▶ Data provided:
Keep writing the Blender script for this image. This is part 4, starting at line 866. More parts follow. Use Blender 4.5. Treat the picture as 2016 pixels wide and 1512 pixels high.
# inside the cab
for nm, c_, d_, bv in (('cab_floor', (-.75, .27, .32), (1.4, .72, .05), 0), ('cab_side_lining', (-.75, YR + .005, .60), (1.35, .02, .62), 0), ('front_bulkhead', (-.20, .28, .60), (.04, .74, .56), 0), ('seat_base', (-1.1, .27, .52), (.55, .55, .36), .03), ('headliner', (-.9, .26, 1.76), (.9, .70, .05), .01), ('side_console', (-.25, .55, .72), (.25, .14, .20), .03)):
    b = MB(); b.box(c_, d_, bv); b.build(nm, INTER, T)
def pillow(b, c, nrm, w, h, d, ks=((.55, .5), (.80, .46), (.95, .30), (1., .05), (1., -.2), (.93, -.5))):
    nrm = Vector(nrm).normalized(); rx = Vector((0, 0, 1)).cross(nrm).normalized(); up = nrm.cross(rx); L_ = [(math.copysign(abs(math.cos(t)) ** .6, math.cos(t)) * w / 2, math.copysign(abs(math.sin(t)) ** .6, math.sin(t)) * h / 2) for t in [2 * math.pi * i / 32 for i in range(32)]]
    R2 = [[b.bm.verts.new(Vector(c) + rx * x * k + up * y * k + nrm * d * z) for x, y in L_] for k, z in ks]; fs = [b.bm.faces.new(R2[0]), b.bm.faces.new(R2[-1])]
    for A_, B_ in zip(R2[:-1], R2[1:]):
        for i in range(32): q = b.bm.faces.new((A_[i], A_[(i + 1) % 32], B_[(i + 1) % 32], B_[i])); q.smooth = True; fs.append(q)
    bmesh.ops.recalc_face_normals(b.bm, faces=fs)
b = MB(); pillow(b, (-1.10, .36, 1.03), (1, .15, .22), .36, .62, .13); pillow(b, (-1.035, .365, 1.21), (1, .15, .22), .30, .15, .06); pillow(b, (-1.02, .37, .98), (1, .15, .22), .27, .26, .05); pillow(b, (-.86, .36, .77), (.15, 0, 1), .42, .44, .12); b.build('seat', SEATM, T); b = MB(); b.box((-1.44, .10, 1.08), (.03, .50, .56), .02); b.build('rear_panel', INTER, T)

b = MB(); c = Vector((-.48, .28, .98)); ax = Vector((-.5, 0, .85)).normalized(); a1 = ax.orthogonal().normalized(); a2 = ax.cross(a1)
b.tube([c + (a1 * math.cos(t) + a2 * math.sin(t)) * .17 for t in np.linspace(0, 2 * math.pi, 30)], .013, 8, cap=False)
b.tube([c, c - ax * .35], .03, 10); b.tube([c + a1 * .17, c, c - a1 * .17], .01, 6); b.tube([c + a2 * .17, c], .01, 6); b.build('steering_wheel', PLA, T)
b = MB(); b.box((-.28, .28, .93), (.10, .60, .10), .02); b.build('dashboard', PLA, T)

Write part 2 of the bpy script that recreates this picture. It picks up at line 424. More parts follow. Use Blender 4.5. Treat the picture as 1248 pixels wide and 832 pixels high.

▶ Given exercise: Transcribe all lines as written.

▶ Worked answer:
Keep writing the Blender script for this image. This is part 4, starting at line 866. More parts follow. Use Blender 4.5. Treat the picture as 2016 pixels wide and 1512 pixels high.
# inside the cab
for nm, c_, d_, bv in (('cab_floor', (-.75, .27, .32), (1.4, .72, .05), 0), ('cab_side_lining', (-.75, YR + .005, .60), (1.35, .02, .62), 0), ('front_bulkhead', (-.20, .28, .60), (.04, .74, .56), 0), ('seat_base', (-1.1, .27, .52), (.55, .55, .36), .03), ('headliner', (-.9, .26, 1.76), (.9, .70, .05), .01), ('side_console', (-.25, .55, .72), (.25, .14, .20), .03)):
    b = MB(); b.box(c_, d_, bv); b.build(nm, INTER, T)
def pillow(b, c, nrm, w, h, d, ks=((.55, .5), (.80, .46), (.95, .30), (1., .05), (1., -.2), (.93, -.5))):
    nrm = Vector(nrm).normalized(); rx = Vector((0, 0, 1)).cross(nrm).normalized(); up = nrm.cross(rx); L_ = [(math.copysign(abs(math.cos(t)) ** .6, math.cos(t)) * w / 2, math.copysign(abs(math.sin(t)) ** .6, math.sin(t)) * h / 2) for t in [2 * math.pi * i / 32 for i in range(32)]]
    R2 = [[b.bm.verts.new(Vector(c) + rx * x * k + up * y * k + nrm * d * z) for x, y in L_] for k, z in ks]; fs = [b.bm.faces.new(R2[0]), b.bm.faces.new(R2[-1])]
    for A_, B_ in zip(R2[:-1], R2[1:]):
        for i in range(32): q = b.bm.faces.new((A_[i], A_[(i + 1) % 32], B_[(i + 1) % 32], B_[i])); q.smooth = True; fs.append(q)
    bmesh.ops.recalc_face_normals(b.bm, faces=fs)
b = MB(); pillow(b, (-1.10, .36, 1.03), (1, .15, .22), .36, .62, .13); pillow(b, (-1.035, .365, 1.21), (1, .15, .22), .30, .15, .06); pillow(b, (-1.02, .37, .98), (1, .15, .22), .27, .26, .05); pillow(b, (-.86, .36, .77), (.15, 0, 1), .42, .44, .12); b.build('seat', SEATM, T); b = MB(); b.box((-1.44, .10, 1.08), (.03, .50, .56), .02); b.build('rear_panel', INTER, T)

b = MB(); c = Vector((-.48, .28, .98)); ax = Vector((-.5, 0, .85)).normalized(); a1 = ax.orthogonal().normalized(); a2 = ax.cross(a1)
b.tube([c + (a1 * math.cos(t) + a2 * math.sin(t)) * .17 for t in np.linspace(0, 2 * math.pi, 30)], .013, 8, cap=False)
b.tube([c, c - ax * .35], .03, 10); b.tube([c + a1 * .17, c, c - a1 * .17], .01, 6); b.tube([c + a2 * .17, c], .01, 6); b.build('steering_wheel', PLA, T)
b = MB(); b.box((-.28, .28, .93), (.10, .60, .10), .02); b.build('dashboard', PLA, T)

Write part 2 of the bpy script that recreates this picture. It picks up at line 424. More parts follow. Use Blender 4.5. Treat the picture as 1248 pixels wide and 832 pixels high.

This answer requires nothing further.